● **Work to be completed**: In the listing that follows, retype every line from the first through the one containing "32), MSTEEL, gr)". Pictures are to be left out.

● **Recorded data**:
-- BEGIN --

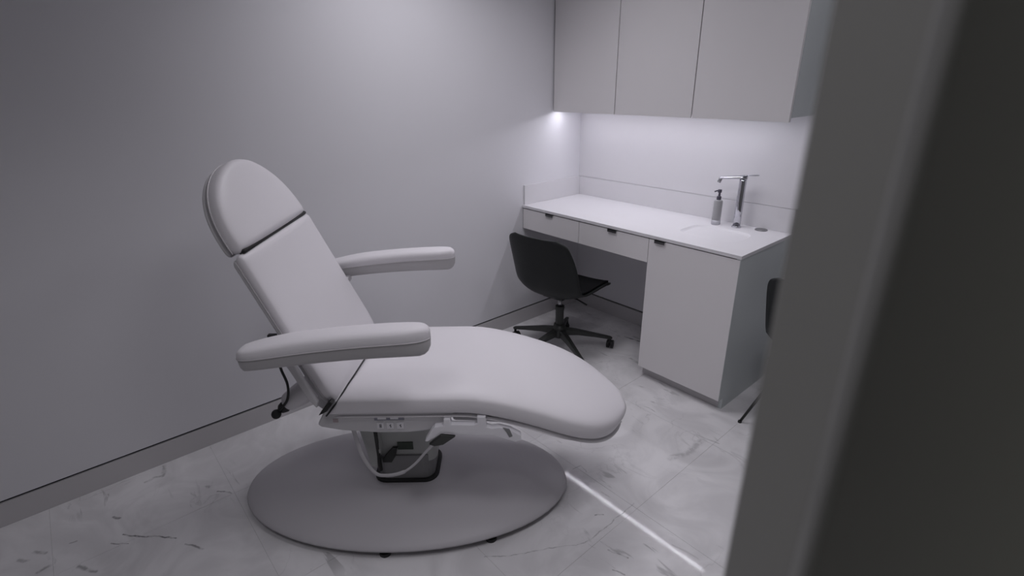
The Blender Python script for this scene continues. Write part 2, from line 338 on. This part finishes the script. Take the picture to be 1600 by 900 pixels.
# soap dispenser
s_ = empty('soap_dispenser', (1.124, -0.112, H), 'grey soap bottle with dark pump head left of the tap', 'soap dispenser')
obj('bottle', lathe(bmesh.new(), [(0.0, 0.026), (0.0235, 0.026), (0.0235, 0.13), (0.021, 0.138), (0.012, 0.140)], (0, 0, 0), 28), MSOAP, s_, smooth=True, bevel=0.001)
obj('bottle_foot', lathe(bmesh.new(), [(0.0, 0.0), (0.0235, 0.0), (0.0245, 0.003), (0.0240, 0.026), (0.0, 0.026)], (0, 0, 0), 28), MSOAPL, s_, smooth=True)
pm = obj('pump', lathe(bmesh.new(), [(0.0, 0.138), (0.0125, 0.138), (0.0125, 0.158), (0.006, 0.160), (0.006, 0.178), (0.0105, 0.180), (0.0105, 0.196), (0.0, 0.197)], (0, 0, 0), 20), MPUMP, s_, smooth=True, bevel=0.001)
obj('nozzle', tube(bmesh.new(), [(0, 0, 0.189), (-0.012, -0.012, 0.189), (-0.02, -0.02, 0.184)], 0.004, 8), MPUMP, pm, smooth=True)
# flat ring on the worktop
gr = empty('worktop_grommet', (1.356, -0.052, H + 0.0006), 'flat dark grey oval cap right of the tap', 'grommet')
obj('rim', lathe(bmesh.new(), [(0.027, 0.0), (0.033, 0.0), (0.032, 0.0025), (0.028, 0.003), (0.027, 0.0)], (0, 0, 0), 32), MSTEEL, gr, smooth=True)
obj('cap', lathe(bmesh.new(), [(0.0, 0.0), (0.0268, 0.0), (0.0268, 0.002), (0.0, 0.002)], (0, 0, 0), 32), MSTEEL, gr)

# ------------------------------------------------------------------ treatment chair
TH = math.radians(49)
tc = empty('treatment_chair', (0.887, -2.04, 0), 'large white reclined treatment chair with padded arms on an oval grey base', 'treatment chair', rz=TH)
def section(w, t, n=40, e=0.5):
    return [(w * sp(math.cos(2 * math.pi * j / n), e), t / 2 * sp(math.sin(2 * math.pi * j / n), e)) for j in range(n)]
def endround(d, r): return 1.0 if d >= r else math.sqrt(max(0.0, 1 - (1 - d / r) ** 2))
# seat with foot part in one cushion
Wd, u0, ut, nn, mm, z0, sl, us, T = 0.285, 0.551, 0.895, 3.03, 1.30, 0.648, 0.469, 0.278, 0.104
def sw(u):
    kk = min(1, max(0, (u - u0) / (ut - u0))); return Wd * max(0.0, 1 - kk ** nn) ** (1 / mm)
def szt(u): return z0 - sl * max(0, u - us) ** 1.5
def sslope(u): return -sl * 1.5 * max(0, u - us) ** 0.5
def us_list(a):
    out = [a + 0.0005, a + 0.006, a + 0.014, a + 0.025, a + 0.04] + [a + 0.04 + (u0 - a - 0.04) * i / 14 for i in range(1, 15)]
    out += [u0 + (ut - u0) * math.sin(math.pi / 2 * i / 22) for i in range(1, 23)]
    return out
def cushion(dz0, dz1, shrink, name, m, e=0.5, a=-0.165, dome=0.0, rear=0.03):
    rs = []
    for u in us_list(a):
        wv = max(0.002, sw(u) - shrink); t = (dz1 - dz0); er = endround(u - a, rear); ef = min(1.0, (wv / 0.10)) ** 0.45
        zc = szt(u) + (dz0 + dz1) / 2; s = sslope(u); ln = math.hypot(1, s); r = []
        for v, z in section(wv * (1 - 0.05 * (1 - er)), t * er * ef, 44, e):
            fz = z / t + 0.5; zz = z + dome * max(0, fz - 0.5) * 2 * (1 - (v / max(wv, .01)) ** 2)
            rearfac = max(0, 1 - (u - a) / 0.5); du = (-0.055 * (1 - fz) - 0.05 * (abs(v) / Wd) ** 2 + 0.05) * rearfac
            r.append((u + du - zz * s / ln, v, zc + zz / ln))
        rs.append(r)
    return obj(name, rings(bmesh.new(), rs), m, tc, smooth=True)
sc = cushion(-0.102, 0.0, 0.0, 'seat_cushion', MVIN, dome=0.006)
cushion(-0.113, -0.092, 0.020, 'seat_board', MSHELL, e=0.35)
def outline_pts(dz, off):
    left = []
    for u in us_list(-0.165)[3:]:
        s = sslope(u); ln = math.hypot(1, s); left.append((u - dz * s / ln - 0.03 * max(0, 1 - (u + .165) / .5), max(0.0, sw(u) + off), szt(u) + dz / ln))
    return [(p[0], -p[1], p[2]) for p in left] + [p for p in reversed(left[:-1])]
obj('piping', tube(bmesh.new(), outline_pts(-0.094, -0.006), 0.0014, 6), MPIPE, sc, smooth=True)

# black tube standing in for shade in the crease where back meets seat
half = [(-0.107, 0.0, 0.6505), (-0.111, 0.05, 0.6505), (-0.118, 0.15, 0.6495), (-0.125, 0.21, 0.6465), (-0.133, 0.255, 0.638), (-0.148, 0.281, 0.618), (-0.168, 0.288, 0.592), (-0.188, 0.288, 0.568)]
sp_ = [(u, -v, z) for u, v, z in reversed(half[1:])] + half
obj('seat_crease_shade', tube(bmesh.new(), smooth_path(sp_, 4), 0.0030, 6), MGAP, sc, smooth=True)

# backrest and headrest
def board(name, m, uo, zo, phi, L_, wf, T_, off0=0.0, e=0.5, r0=0.02, r1=0.02, parent=None, ks=None, dome=0.0):
    rs = []; ks = ks or [0.001, 0.01, 0.025, 0.05] + [0.05 + 0.9 * i / 16 for i in range(1, 16)] + [0.95, 0.975, 0.99, 0.999]
    for q in ks:
        s = q * L_; wv = max(0.002, wf(q)); er = min(endround(s, r0), endround(L_ - s, r1)); ef = min(1.0, wv / 0.10) ** 0.45; r = []
        for v, nz in section(wv * (1 - 0.06 * (1 - er)), T_ * er * ef, 44, e):
            nl = -T_ / 2 - off0 + nz + dome * max(0, nz / T_) * 2 * (1 - (v / wv) ** 2)
            r.append((uo - s * math.sin(phi) + nl * math.cos(phi), v, zo + s * math.cos(phi) + nl * math.sin(phi)))
        rs.append(r)
    return obj(name, rings(bmesh.new(), rs), m, parent or tc, smooth=True)
PHI = 0.403
bu, bz, BL = -0.160, 0.691, 0.498
ext = 0.135
bu2, bz2 = bu + ext * math.sin(PHI), bz - ext * math.cos(PHI)
def bwf(q):
    s = q * (BL + ext); return 0.297 - 0.016 * max(0, (s - ext) / BL) - 0.10 * max(0, 1 - s / 0.13) ** 2
bk = board('backrest_cushion', MVIN, bu2, bz2, PHI, BL + ext, bwf, 0.054, dome=0.008, r0=0.03, r1=0.018)
board('backrest_shell', MSHELL, bu2, bz2, PHI, BL + ext - 0.01, lambda q: bwf(q) - 0.010, 0.018, off0=0.046, e=0.4)
hu, hz_ = bu - (BL + 0.006) * math.sin(PHI), bz + (BL + 0.006) * math.cos(PHI)
HK = [0.001, 0.012, 0.03, 0.06, 0.1, 0.16, 0.23, 0.3, 0.37, 0.44] + [0.44 + 0.56 * math.sin(math.pi / 2 * i / 16) for i in range(1, 17)]
def hwf(q): return 0.265 * max(0.0, 1 - q ** 2.54) ** (1 / 1.69)
hd = board('headrest_cushion', MVIN, hu + 0.008, hz_, 0.453, 0.268, hwf, 0.074, dome=0.008, r0=0.026, r1=0.0001, ks=HK)
board('headrest_shell', MSHELL, hu + 0.008, hz_ + 0.002, 0.453, 0.262, lambda q: hwf(q) * 0.965, 0.016, off0=0.066, e=0.4, ks=HK, r1=0.0001)
def edge_path(uo, zo, phi, L_, wf, off, ks):
    side = []
    for q in ks:
        s = q * L_; side.append((uo - s * math.sin(phi) - off * math.cos(phi), wf(q), zo + s * math.cos(phi) - off * math.sin(phi)))
    return [(p[0], -p[1], p[2]) for p in side] + [p for p in reversed(side)]
obj('piping', tube(bmesh.new(), edge_path(hu + 0.008, hz_, 0.453, 0.268, lambda q: hwf(q) + 0.0, 0.050, HK[2:]), 0.0018, 6), MPIPE, hd, smooth=True)
KB = [0.02 + 0.96 * i / 20 for i in range(21)]
obj('piping', tube(bmesh.new(), edge_path(bu2, bz2, PHI, BL + ext, lambda q: bwf(q) - 0.001, 0.040, KB)[:21], 0.0016, 6), MPIPE, bk, smooth=True)
obj('piping', tube(bmesh.new(), edge_path(bu2, bz2, PHI, BL + ext, lambda q: bwf(q) - 0.001, 0.040, KB)[21:], 0.0016, 6), MPIPE, bk, smooth=True)
jc = Vector((hu, 0, hz_)); jn = Vector((math.cos(PHI), 0, math.sin(PHI))); jt = Vector((-math.sin(PHI), 0, math.cos(PHI)))
obj('headrest_gap_shade', tube(bmesh.new(), [jc - jn * 0.018 + Vector((0, v, 0)) - jt * 0.002 for v in (-0.255, -0.1, 0.1, 0.255)], [(0.012, 0.008)] * 4, 12, flat=tuple(jn)), MBLK, tc, smooth=True)  # black strip put in for the shade in the gap below the headrest

# armrests
def armrest(side):
    vc = 0.385 * side; ua, ub = -0.375, 0.205; Lr = ub - ua; n_ = 26
    us_ = [ua + Lr * (1 - math.cos(math.pi * i / n_)) / 2 for i in range(n_ + 1)]
    def hw(u):
        q = (u - ua) / Lr; x = 2 * q - 1
        return (0.047 + 0.006 * (1 - q)) * max(0.0, 1 - abs(x) ** 7) ** (1 / 2.4)
    def seam(u):
        q = (u - ua) / Lr; return 0.872 + 0.052 * q - 0.012 * (2 * q - 1) ** 2 + 0.006
    def off(u): return vc + side * 0.012 * (1 - (u - ua) / Lr)
    def build(lo, hi, e, shr):
        rs = []
        for u in us_:
            q = (u - ua) / Lr; w_ = max(0.002, hw(u) - shr); ef = min(1.0, w_ / 0.035) ** 0.6
            a, b = lo(q) * ef, hi(q) * ef * (0.62 + 0.38 * min(1, q / 0.3) ** 0.7); r = []
            for j in range(32):
                cth, sth = sp(math.cos(2 * math.pi * j / 32), e), sp(math.sin(2 * math.pi * j / 32), e)
                r.append((u, off(u) + w_ * cth * (1 - (0.28 * max(0, -sth) if a > 0.02 else 0)), seam(u) + ((b * sth) if sth > 0 else (abs(a) * sth))))
            rs.append(r)
        return rings(bmesh.new(), rs)
    ar = obj('armrest', build(lambda q: -0.004, lambda q: 0.037, 0.62, 0.0), MVIN, tc, smooth=True)
    obj('armrest_shell', build(lambda q: 0.050 + 0.010 * q, lambda q: 0.002, 0.42, 0.0005), MARM, ar, smooth=True)
    pp = [(u, off(u) - hw(u) * 1.0, seam(u) - 0.002) for u in us_[1:-1]] + [(u, off(u) + hw(u), seam(u) - 0.002) for u in reversed(us_[1:-1])]
    obj('piping', tube(bmesh.new(), pp + [pp[0]], 0.0016, 6), MPIPE, ar, smooth=True)
    bm = bmesh.new(); prism(bm, [(-0.310, 0.845), (-0.272, 0.845), (-0.236, 0.74), (-0.197, 0.64), (-0.205, 0.615), (-0.228, 0.65), (-0.268, 0.75)], 'y', side * 0.298, side * 0.315)
    box(bm, -0.305, -0.255, min(side * 0.315, side * 0.38), max(side * 0.315, side * 0.38), 0.815, 0.845)
    obj('armrest_bracket', bm, MSHELL, tc, bevel=0.006, segs=3)
armrest(-1); armrest(1)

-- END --

● **Reply**:
The Blender Python script for this scene continues. Write part 2, from line 338 on. This part finishes the script. Take the picture to be 1600 by 900 pixels.
# soap dispenser
s_ = empty('soap_dispenser', (1.124, -0.112, H), 'grey soap bottle with dark pump head left of the tap', 'soap dispenser')
obj('bottle', lathe(bmesh.new(), [(0.0, 0.026), (0.0235, 0.026), (0.0235, 0.13), (0.021, 0.138), (0.012, 0.140)], (0, 0, 0), 28), MSOAP, s_, smooth=True, bevel=0.001)
obj('bottle_foot', lathe(bmesh.new(), [(0.0, 0.0), (0.0235, 0.0), (0.0245, 0.003), (0.0240, 0.026), (0.0, 0.026)], (0, 0, 0), 28), MSOAPL, s_, smooth=True)
pm = obj('pump', lathe(bmesh.new(), [(0.0, 0.138), (0.0125, 0.138), (0.0125, 0.158), (0.006, 0.160), (0.006, 0.178), (0.0105, 0.180), (0.0105, 0.196), (0.0, 0.197)], (0, 0, 0), 20), MPUMP, s_, smooth=True, bevel=0.001)
obj('nozzle', tube(bmesh.new(), [(0, 0, 0.189), (-0.012, -0.012, 0.189), (-0.02, -0.02, 0.184)], 0.004, 8), MPUMP, pm, smooth=True)
# flat ring on the worktop
gr = empty('worktop_grommet', (1.356, -0.052, H + 0.0006), 'flat dark grey oval cap right of the tap', 'grommet')
obj('rim', lathe(bmesh.new(), [(0.027, 0.0), (0.033, 0.0), (0.032, 0.0025), (0.028, 0.003), (0.027, 0.0)], (0, 0, 0), 32), MSTEEL, gr, smooth=True)
obj('cap', lathe(bmesh.new(), [(0.0, 0.0), (0.0268, 0.0), (0.0268, 0.002), (0.0, 0.002)], (0, 0, 0), 32), MSTEEL, gr)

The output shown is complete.